**Information shown:**

####

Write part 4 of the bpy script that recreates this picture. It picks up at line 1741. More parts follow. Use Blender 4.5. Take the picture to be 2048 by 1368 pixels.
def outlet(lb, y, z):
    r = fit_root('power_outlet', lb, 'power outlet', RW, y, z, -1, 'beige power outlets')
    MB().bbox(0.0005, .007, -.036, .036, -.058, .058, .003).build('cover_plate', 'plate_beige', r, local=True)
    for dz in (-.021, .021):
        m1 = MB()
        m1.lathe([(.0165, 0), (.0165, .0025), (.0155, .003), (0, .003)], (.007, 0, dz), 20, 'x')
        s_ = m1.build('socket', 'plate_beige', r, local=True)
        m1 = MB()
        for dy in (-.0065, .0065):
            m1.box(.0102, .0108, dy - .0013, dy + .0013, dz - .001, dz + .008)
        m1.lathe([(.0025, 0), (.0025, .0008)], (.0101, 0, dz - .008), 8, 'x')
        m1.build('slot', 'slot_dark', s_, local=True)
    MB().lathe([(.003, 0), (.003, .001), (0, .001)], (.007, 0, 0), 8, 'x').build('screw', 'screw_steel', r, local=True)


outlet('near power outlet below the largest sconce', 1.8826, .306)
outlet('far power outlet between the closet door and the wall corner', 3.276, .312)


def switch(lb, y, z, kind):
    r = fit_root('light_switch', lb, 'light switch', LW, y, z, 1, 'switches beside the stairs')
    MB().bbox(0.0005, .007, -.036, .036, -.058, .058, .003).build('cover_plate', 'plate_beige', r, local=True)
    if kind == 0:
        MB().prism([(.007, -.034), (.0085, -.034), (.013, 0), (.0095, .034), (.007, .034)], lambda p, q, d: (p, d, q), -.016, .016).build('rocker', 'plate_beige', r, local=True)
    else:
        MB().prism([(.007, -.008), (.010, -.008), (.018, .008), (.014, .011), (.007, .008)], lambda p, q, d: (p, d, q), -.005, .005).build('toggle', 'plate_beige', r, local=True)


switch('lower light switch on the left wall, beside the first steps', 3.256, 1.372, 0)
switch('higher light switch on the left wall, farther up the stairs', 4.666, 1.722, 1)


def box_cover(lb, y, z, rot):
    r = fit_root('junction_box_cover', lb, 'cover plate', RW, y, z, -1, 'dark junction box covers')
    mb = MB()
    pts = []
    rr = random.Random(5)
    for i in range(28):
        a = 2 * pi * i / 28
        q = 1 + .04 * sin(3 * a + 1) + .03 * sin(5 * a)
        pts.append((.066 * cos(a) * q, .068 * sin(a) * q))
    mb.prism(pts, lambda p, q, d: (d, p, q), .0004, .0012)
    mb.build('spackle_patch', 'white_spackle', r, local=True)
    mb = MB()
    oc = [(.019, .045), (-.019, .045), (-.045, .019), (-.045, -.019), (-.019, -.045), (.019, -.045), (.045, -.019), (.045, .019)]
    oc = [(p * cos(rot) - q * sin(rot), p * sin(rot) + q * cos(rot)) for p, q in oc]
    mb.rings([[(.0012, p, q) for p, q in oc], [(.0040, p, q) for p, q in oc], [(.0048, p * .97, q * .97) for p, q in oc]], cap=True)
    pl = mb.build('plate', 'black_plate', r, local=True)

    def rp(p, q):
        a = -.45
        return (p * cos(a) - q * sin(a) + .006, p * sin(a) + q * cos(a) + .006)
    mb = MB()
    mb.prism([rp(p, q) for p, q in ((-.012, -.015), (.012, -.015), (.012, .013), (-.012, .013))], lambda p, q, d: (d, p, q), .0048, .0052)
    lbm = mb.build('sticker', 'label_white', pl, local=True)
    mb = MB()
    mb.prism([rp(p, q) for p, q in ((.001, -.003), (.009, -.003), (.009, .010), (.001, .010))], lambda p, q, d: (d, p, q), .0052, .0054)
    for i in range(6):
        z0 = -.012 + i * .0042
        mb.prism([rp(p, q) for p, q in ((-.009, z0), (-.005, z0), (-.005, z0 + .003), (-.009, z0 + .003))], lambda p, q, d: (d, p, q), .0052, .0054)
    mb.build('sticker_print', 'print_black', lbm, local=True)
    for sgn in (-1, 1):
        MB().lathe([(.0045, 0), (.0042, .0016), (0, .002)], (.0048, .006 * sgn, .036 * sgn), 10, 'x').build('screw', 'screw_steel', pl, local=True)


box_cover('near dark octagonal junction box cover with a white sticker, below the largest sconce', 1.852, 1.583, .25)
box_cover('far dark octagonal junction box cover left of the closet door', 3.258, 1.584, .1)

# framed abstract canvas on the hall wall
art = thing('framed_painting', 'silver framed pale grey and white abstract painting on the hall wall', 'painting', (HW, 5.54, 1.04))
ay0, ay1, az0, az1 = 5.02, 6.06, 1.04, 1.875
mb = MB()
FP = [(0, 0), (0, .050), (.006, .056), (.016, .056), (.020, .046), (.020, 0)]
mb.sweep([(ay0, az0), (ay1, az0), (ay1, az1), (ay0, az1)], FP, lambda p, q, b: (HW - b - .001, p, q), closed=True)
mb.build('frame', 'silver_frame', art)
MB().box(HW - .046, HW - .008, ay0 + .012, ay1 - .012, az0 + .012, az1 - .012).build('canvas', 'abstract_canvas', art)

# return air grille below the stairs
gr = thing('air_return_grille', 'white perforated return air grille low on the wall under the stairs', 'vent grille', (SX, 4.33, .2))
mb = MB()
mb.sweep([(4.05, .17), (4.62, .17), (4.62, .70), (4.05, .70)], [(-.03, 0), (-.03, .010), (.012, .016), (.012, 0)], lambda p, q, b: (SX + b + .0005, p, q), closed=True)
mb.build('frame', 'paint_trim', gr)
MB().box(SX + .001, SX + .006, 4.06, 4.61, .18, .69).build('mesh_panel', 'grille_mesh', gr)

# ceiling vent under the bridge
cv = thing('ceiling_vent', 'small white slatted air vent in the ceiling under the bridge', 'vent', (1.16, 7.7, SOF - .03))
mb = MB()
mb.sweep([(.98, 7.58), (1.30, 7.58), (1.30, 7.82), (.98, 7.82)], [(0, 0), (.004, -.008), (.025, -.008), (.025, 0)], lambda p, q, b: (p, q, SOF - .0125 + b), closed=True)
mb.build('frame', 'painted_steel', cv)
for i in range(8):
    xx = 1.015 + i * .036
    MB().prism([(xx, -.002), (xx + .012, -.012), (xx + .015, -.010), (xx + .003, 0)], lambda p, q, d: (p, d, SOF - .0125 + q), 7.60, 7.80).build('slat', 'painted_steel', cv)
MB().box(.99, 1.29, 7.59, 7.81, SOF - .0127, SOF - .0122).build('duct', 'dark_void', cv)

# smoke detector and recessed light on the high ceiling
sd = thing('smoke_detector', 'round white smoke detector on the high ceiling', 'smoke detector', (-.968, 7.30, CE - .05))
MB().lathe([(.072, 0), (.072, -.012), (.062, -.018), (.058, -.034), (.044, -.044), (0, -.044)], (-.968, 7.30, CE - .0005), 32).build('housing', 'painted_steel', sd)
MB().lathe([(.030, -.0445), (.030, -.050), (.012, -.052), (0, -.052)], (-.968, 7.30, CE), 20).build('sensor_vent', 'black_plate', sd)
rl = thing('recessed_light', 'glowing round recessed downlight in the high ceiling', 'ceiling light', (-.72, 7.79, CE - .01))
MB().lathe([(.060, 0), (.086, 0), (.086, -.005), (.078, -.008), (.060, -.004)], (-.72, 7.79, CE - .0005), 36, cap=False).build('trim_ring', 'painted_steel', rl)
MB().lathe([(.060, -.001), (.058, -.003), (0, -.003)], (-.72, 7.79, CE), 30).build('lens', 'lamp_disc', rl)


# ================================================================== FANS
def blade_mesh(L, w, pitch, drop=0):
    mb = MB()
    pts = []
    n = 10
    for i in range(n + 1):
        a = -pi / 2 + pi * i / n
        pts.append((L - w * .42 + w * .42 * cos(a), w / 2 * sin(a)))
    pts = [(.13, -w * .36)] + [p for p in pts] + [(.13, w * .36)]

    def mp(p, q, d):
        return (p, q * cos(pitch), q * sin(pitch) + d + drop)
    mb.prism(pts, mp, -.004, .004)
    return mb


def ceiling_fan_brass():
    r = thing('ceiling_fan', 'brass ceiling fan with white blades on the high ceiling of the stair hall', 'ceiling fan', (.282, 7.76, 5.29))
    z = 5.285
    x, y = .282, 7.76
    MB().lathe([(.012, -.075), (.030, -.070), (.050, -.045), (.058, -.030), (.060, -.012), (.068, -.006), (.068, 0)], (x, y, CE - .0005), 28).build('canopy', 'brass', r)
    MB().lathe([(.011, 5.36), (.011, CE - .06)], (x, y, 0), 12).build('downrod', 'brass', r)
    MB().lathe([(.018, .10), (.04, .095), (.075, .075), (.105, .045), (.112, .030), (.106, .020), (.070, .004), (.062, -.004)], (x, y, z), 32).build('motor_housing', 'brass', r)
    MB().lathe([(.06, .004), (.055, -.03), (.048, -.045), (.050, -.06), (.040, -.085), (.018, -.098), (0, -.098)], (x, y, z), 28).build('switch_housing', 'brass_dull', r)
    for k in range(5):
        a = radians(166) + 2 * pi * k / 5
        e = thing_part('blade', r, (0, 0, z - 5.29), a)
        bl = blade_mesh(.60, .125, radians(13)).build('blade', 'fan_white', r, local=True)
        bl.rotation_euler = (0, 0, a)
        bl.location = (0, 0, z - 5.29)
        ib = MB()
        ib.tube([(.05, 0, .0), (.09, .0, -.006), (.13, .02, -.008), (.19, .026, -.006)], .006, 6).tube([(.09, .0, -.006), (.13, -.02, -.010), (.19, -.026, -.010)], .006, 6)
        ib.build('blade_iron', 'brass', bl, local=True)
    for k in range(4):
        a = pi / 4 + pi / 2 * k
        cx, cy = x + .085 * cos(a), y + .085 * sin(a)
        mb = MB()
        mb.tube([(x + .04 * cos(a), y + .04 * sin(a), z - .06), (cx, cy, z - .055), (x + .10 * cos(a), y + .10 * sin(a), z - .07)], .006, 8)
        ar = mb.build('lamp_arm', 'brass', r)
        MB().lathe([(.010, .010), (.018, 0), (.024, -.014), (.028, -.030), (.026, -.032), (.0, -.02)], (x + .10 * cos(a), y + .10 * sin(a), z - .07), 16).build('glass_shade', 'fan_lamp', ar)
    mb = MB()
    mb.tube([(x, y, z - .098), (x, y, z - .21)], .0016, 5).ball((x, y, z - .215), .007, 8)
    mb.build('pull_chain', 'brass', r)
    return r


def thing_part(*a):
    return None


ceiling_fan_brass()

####

**Set task:**
Reproduce, please, the lines of the material from its first line down to the line containing "-.005, .005).build('toggle', 'plate_beige', r, local=True)", keeping both ends and nothing beyond them.

**Full answer:**
Write part 4 of the bpy script that recreates this picture. It picks up at line 1741. More parts follow. Use Blender 4.5. Take the picture to be 2048 by 1368 pixels.
def outlet(lb, y, z):
    r = fit_root('power_outlet', lb, 'power outlet', RW, y, z, -1, 'beige power outlets')
    MB().bbox(0.0005, .007, -.036, .036, -.058, .058, .003).build('cover_plate', 'plate_beige', r, local=True)
    for dz in (-.021, .021):
        m1 = MB()
        m1.lathe([(.0165, 0), (.0165, .0025), (.0155, .003), (0, .003)], (.007, 0, dz), 20, 'x')
        s_ = m1.build('socket', 'plate_beige', r, local=True)
        m1 = MB()
        for dy in (-.0065, .0065):
            m1.box(.0102, .0108, dy - .0013, dy + .0013, dz - .001, dz + .008)
        m1.lathe([(.0025, 0), (.0025, .0008)], (.0101, 0, dz - .008), 8, 'x')
        m1.build('slot', 'slot_dark', s_, local=True)
    MB().lathe([(.003, 0), (.003, .001), (0, .001)], (.007, 0, 0), 8, 'x').build('screw', 'screw_steel', r, local=True)


outlet('near power outlet below the largest sconce', 1.8826, .306)
outlet('far power outlet between the closet door and the wall corner', 3.276, .312)


def switch(lb, y, z, kind):
    r = fit_root('light_switch', lb, 'light switch', LW, y, z, 1, 'switches beside the stairs')
    MB().bbox(0.0005, .007, -.036, .036, -.058, .058, .003).build('cover_plate', 'plate_beige', r, local=True)
    if kind == 0:
        MB().prism([(.007, -.034), (.0085, -.034), (.013, 0), (.0095, .034), (.007, .034)], lambda p, q, d: (p, d, q), -.016, .016).build('rocker', 'plate_beige', r, local=True)
    else:
        MB().prism([(.007, -.008), (.010, -.008), (.018, .008), (.014, .011), (.007, .008)], lambda p, q, d: (p, d, q), -.005, .005).build('toggle', 'plate_beige', r, local=True)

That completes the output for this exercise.